高校の世界史を選択した人なら、「ドレフュス事件」は聞き覚えのあるキーワードだろう。私が高校時代に買った『世界史用語集』(山川出版社、第1版第4刷発行。今でも重宝している)で調べてみると…

ドレフュス事件 ユダヤ系のドレフュス大尉(1859~1935)がドイツのスパイ容疑で終身刑にされたが、1896年別の真犯人が判明した。軍部は威信保持のために真犯人をかばい、あくまでドレフュスを有罪とした。“愛国的”排外派と人道的真実派との決戦とあり、99年特赦、1906年無罪となった。

国論を二分する闘いで、人道的真実派の立場から論陣を張ったのは、フランスの文豪エミール・ゾラ(1840~1902、見出し画像)である。新聞紙上に『私は弾劾する』で始まる大統領宛ての公開質問状を発表、世論を大いに喚起した。

なぜ、この事件を持ち出すかというと、朝日新聞の11月25日付朝刊に、ドレフュス博物館の開館を考える慶応大教授、小倉孝誠氏の寄稿が掲載されていたからだ。「仏共和政の苦闘  記憶の場 /ドレフュス博物館 社会の連帯問う」。この博物館は、ドレフュスの生涯に敬意を表するため、公式に初めて、パリ郊外の町メダンに開設された。その開館セレモニーには、マクロン大統領も駆けつけ、真実と正義を守った過去の記憶を伝える場にすべきであるという感動的なスピーチをしたという。

先日、取材させて頂いた二兎社の公演『鷗外の怪談』で、鷗外がドレフュス事件におけるゾラについて言及するせりふが出てくる。

「このフランスには、ゾラに続く人々がいた。ゾラを支持して湧き上がる世論があった。これ即ち十八世紀に市民革命が起きた国の文化だよ」

ドレフュスが無罪を勝ち取ったのは1906年。社会主義を弾圧するためにでっち上げた大逆事件が起きたのは、それから4年後のこと。つまり、2つの事件はほぼ同時期だったのである。
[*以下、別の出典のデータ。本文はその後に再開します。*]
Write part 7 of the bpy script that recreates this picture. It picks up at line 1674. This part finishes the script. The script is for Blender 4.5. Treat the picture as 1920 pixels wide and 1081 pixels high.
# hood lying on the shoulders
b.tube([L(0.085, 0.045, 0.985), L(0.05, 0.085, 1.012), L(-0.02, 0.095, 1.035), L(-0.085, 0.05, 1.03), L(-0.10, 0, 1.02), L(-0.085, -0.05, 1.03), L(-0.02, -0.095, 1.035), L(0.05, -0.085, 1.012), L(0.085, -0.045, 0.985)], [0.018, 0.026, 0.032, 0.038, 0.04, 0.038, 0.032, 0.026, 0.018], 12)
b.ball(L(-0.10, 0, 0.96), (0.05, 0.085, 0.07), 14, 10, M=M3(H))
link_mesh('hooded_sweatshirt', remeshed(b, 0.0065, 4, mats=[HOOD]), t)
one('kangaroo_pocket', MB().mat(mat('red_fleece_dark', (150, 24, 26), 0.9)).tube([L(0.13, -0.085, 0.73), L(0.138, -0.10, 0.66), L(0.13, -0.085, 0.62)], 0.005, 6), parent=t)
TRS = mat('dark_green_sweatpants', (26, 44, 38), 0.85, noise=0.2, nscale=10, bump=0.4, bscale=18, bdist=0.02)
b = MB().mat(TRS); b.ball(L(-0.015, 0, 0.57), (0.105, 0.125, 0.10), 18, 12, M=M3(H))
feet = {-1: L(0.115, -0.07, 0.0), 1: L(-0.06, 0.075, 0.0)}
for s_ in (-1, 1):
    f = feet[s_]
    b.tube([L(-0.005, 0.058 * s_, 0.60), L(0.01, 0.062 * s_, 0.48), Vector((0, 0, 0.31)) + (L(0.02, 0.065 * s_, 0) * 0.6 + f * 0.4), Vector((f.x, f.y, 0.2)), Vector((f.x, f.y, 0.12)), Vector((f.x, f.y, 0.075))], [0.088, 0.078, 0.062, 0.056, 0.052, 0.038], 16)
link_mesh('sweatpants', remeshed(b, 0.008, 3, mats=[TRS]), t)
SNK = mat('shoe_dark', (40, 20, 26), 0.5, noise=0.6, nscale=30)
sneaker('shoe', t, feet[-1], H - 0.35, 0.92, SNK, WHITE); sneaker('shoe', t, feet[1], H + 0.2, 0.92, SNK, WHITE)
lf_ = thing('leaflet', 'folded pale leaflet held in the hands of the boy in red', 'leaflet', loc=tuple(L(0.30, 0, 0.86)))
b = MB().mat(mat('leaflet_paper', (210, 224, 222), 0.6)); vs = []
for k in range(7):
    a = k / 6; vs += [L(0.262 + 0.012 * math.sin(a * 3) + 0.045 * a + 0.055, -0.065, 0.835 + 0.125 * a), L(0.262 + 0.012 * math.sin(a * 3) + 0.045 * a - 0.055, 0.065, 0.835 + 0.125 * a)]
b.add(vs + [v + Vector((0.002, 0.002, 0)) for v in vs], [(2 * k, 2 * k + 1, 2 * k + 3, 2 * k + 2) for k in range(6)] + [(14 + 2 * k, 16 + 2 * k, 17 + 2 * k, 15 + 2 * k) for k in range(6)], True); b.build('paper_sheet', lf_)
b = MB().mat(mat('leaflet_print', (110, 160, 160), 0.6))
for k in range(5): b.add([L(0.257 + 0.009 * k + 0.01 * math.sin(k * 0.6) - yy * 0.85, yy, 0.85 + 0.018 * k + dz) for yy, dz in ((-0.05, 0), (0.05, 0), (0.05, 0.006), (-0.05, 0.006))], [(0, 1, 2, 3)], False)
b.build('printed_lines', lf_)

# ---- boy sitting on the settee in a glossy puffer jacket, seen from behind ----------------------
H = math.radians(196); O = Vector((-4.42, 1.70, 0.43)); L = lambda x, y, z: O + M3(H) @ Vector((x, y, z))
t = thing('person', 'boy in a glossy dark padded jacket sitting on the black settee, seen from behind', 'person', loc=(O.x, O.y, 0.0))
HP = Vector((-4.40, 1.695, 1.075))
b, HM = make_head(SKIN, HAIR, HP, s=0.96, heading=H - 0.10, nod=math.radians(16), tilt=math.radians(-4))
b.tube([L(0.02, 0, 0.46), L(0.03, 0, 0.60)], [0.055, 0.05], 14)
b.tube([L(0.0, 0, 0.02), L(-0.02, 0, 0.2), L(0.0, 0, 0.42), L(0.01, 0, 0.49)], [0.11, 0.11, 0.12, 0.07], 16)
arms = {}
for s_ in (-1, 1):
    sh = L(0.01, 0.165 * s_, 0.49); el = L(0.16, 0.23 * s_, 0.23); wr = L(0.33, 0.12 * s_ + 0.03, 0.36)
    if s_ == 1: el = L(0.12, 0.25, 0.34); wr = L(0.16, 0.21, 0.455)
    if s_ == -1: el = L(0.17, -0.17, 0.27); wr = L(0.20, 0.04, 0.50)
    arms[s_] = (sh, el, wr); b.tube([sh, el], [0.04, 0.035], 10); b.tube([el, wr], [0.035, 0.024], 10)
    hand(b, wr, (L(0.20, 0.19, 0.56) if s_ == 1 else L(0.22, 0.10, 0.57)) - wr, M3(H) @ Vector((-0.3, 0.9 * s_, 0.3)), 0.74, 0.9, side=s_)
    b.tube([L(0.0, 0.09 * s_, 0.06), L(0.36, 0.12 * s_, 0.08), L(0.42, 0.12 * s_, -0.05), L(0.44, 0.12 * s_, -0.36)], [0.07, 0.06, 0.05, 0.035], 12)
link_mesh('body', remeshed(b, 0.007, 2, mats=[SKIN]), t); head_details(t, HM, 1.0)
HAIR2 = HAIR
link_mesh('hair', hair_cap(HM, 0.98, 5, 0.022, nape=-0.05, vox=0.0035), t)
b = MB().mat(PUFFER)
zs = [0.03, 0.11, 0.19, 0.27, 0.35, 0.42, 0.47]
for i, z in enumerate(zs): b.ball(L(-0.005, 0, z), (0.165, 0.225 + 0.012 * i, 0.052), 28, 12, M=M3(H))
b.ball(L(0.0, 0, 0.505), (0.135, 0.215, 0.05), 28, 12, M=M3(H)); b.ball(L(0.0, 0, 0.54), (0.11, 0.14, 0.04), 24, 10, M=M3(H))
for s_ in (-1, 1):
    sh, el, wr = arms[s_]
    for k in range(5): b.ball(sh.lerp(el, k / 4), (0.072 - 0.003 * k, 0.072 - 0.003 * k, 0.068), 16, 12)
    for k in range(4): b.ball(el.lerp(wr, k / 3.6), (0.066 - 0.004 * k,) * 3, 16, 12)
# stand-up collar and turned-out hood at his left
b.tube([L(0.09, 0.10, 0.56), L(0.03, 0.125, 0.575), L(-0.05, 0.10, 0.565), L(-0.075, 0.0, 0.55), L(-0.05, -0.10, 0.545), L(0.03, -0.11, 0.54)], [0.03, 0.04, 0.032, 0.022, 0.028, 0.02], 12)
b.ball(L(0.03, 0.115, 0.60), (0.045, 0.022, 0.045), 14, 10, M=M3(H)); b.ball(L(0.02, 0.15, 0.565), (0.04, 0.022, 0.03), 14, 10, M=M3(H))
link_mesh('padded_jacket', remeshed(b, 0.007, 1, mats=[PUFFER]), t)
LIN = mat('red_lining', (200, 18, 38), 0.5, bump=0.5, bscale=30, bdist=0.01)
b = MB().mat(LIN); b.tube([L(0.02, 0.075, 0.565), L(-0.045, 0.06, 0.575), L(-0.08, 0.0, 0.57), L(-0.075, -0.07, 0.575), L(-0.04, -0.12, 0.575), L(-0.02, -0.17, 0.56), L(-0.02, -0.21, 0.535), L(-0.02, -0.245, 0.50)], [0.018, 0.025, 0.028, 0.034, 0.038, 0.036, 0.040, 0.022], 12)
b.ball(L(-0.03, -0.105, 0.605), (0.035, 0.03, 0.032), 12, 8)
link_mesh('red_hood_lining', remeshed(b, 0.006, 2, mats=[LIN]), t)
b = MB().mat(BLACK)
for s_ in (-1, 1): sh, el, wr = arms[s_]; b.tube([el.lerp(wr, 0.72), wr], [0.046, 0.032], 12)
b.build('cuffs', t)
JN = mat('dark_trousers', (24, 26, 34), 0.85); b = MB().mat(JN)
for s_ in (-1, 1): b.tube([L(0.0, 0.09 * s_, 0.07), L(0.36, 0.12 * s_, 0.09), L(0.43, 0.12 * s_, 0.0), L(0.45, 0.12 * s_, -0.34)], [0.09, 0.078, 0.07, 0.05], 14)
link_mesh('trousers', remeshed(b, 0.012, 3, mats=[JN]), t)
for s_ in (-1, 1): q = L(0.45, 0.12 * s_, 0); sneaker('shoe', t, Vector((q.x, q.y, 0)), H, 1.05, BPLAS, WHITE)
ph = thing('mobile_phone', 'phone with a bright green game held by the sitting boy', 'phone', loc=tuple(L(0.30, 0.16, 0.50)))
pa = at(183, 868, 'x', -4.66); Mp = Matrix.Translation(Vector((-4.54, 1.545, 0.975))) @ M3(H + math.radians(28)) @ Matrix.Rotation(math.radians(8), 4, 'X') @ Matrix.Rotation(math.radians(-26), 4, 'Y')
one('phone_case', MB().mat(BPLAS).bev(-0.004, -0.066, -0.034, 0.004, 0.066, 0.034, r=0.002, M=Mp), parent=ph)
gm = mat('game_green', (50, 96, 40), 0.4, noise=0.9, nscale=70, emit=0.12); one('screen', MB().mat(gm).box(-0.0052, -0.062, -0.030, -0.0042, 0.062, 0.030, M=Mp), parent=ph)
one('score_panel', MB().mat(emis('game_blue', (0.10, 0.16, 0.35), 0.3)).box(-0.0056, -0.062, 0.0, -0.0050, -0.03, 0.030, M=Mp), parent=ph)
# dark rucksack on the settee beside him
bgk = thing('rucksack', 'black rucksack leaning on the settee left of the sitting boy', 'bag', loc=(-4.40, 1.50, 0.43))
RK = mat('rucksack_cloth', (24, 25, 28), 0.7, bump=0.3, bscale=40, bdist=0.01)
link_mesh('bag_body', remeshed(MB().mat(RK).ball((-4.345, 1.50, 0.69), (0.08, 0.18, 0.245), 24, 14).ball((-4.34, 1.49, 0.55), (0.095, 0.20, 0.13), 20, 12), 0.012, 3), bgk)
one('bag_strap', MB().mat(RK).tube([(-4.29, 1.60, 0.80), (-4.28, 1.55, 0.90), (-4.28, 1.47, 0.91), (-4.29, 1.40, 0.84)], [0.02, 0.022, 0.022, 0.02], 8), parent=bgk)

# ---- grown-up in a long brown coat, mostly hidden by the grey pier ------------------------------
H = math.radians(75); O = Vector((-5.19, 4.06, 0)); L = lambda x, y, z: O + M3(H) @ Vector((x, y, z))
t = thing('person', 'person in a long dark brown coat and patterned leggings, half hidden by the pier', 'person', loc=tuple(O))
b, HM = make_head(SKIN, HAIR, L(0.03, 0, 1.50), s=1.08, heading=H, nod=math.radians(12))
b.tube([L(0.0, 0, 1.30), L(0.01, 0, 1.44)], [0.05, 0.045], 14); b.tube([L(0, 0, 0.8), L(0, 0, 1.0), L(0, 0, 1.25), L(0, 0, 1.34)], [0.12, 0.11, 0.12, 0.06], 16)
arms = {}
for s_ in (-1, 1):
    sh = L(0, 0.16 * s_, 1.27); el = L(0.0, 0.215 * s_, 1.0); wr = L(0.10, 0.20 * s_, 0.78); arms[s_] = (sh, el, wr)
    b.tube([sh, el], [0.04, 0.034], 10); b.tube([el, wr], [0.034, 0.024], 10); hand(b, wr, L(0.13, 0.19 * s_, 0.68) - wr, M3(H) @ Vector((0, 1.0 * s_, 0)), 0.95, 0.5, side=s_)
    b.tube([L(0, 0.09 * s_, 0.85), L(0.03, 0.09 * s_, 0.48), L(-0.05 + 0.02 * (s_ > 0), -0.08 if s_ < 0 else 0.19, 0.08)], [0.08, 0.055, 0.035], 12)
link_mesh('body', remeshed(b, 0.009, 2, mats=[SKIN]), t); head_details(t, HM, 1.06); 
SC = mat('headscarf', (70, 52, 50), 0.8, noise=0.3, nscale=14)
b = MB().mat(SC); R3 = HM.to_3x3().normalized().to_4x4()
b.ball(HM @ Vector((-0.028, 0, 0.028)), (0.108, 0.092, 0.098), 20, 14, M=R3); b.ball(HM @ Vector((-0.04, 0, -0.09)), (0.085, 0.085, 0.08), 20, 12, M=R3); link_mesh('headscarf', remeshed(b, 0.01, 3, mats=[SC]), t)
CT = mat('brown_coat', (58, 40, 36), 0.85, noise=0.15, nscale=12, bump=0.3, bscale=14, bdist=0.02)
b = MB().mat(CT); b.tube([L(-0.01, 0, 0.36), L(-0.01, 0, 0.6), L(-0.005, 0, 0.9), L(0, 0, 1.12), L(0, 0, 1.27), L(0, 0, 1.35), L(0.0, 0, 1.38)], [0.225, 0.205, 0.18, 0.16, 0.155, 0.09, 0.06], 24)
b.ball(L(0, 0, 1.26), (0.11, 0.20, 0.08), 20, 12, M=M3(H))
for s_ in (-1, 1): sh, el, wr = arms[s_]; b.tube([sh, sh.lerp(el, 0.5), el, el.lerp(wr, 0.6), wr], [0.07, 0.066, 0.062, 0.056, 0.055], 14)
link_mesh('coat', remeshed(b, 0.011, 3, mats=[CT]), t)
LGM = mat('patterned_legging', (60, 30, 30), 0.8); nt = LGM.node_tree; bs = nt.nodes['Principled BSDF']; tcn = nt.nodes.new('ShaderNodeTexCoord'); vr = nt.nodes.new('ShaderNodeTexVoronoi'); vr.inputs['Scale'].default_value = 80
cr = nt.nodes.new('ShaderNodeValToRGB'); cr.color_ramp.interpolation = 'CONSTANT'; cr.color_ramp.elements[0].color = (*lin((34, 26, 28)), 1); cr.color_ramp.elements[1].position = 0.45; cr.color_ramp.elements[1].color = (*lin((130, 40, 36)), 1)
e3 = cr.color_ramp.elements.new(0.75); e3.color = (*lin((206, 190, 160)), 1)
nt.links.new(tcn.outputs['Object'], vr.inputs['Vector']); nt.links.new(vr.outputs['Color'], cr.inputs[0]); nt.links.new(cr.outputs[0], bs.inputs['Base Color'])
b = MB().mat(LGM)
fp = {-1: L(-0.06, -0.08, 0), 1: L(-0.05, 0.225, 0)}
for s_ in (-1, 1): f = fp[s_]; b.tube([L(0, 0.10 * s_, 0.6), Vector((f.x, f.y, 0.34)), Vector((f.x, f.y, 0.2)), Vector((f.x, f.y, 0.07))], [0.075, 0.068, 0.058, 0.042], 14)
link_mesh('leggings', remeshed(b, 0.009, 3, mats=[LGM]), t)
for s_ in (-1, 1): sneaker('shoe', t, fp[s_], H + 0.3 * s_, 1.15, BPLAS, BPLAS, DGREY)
1911年に幸徳秋水や大石誠之助ら12人が処刑されてから、2021年のことしはちょうど150年に当たる。今では、でっち上げだったことは明白なのに、政府による謝罪や追悼はあったのだろうか? 「ゾラに続く人々」が今なお事件を語り継ごうとしているフランスの現状を知るほど、やりきれない気持ちになる。